Reexamining Academic Freedom in Religiously Affiliated Universities

Kenneth Garcia presents an edited collection of papers from the 2015 conference on academic freedom at religiously affiliated universities, held at the University of Notre Dame. These essays reexamine the secular principle of academic freedom and discuss how a theological understanding might build on and further develop it. 

The year 2015 marked the 100th anniversary of the founding of the American Association of University Professors (AAUP), the leading advocate of academic freedom in America. In October 2015, the University of Notre Dame convened a group of prominent scholars to consider how the concept and practice of academic freedom might evolve. The premise behind the conference was that the current conventional understandings of academic freedom are primarily secular and, therefore, not yet complete. The goal was to consider alternative understandings in light of theological insight. Theological insight, in this context, refers to an awareness that there is a surplus of knowledge and meaning to reality that transcends what can be known through ordinary disciplinary methods of inquiry, especially those that are quantitative or empirical. Essays in this volume discuss how, in light of the fact that findings in many fields hint at connections to a greater whole, scholars in any academic field should be free to pursue those connections.
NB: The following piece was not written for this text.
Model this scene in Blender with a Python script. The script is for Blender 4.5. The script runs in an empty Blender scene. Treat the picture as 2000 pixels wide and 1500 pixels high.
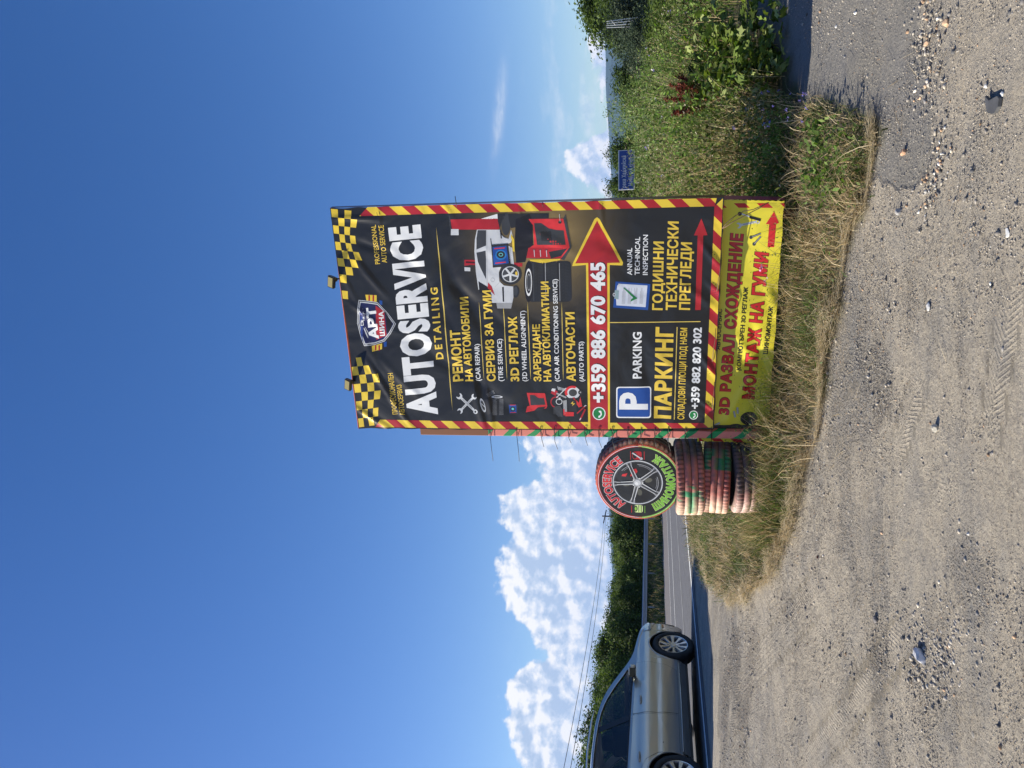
import bpy, bmesh, math, random
import numpy as np
from mathutils import Vector, Matrix, geometry
R = math.radians
random.seed(7); rng = np.random.default_rng(11)
scene = bpy.context.scene
COL = scene.collection

# ------------------------------------------------------------------ camera
F_PX = 1502.0                       # focal length in photo pixels (2000 px long side)
PITCH = math.atan(275 / F_PX)
CP, SP = math.cos(PITCH), math.sin(PITCH)
CAM_H = 0.68                        # eye above the road surface (road is z = 0, the yard lies lower)
cam = bpy.data.cameras.new('camera'); cam_o = bpy.data.objects.new('camera', cam); COL.objects.link(cam_o)
cam.sensor_fit = 'HORIZONTAL'; cam.sensor_width = 36.0; cam.lens = F_PX / 2000 * 36
cam.clip_start = 0.05; cam.clip_end = 30000
right = Vector((1, 0, 0)); up = Vector((0, -SP, CP)); fwd = Vector((0, CP, SP))
m3 = Matrix((-up, right, -fwd)).transposed()      # the phone was held sideways: picture left is up
cam_o.matrix_world = Matrix.Translation((0, 0, CAM_H)) @ m3.to_4x4()
scene.camera = cam_o

# ------------------------------------------------------------------ sky, sun, exposure
SUN_EL, SUN_AZ = 31.0, -84.5        # azimuth from +Y, clockwise: the sun stands to the left, a little behind
world = bpy.data.worlds.new('World'); scene.world = world; world.use_nodes = True
W = world.node_tree; W.nodes.clear()
def wn(t, **k):
    n = W.nodes.new(t)
    for a, b in k.items(): setattr(n, a, b)
    return n
def wmath(op, a, b=None, c=None, clamp=False):
    n = W.nodes.new('ShaderNodeMath'); n.operation = op; n.use_clamp = clamp
    for i, v in enumerate((a, b, c)):
        if v is None: continue
        if isinstance(v, (int, float)): n.inputs[i].default_value = v
        else: W.links.new(v, n.inputs[i])
    return n.outputs[0]
sky = wn('ShaderNodeTexSky', sky_type='NISHITA'); sky.sun_disc = False
sky.sun_elevation = R(SUN_EL); sky.sun_rotation = R(SUN_AZ % 360)
sky.altitude = 300; sky.air_density = 1.0; sky.dust_density = 0.6; sky.ozone_density = 1.6
hsv = wn('ShaderNodeHueSaturation'); hsv.inputs['Saturation'].default_value = 1.36; hsv.inputs['Value'].default_value = 1.0; hsv.inputs['Hue'].default_value = .514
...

Moreover, there are religious traditions that can help inform those connections. 



Kenneth Garcia is Associate Director of the Institute for Scholarship in the Liberal Arts at the University of Notre Dame, USA. He is the author of Academic Freedom and the Telos of the Catholic University (Palgrave Macmillan, 2012), which won the award for 'Best Book Published in Theology in 2012' from the College Theology Society. He has also published in scholarly journals such as The Journal of Academic Freedom, Theological Studies, and Horizons: the Journal of the College Theology Society.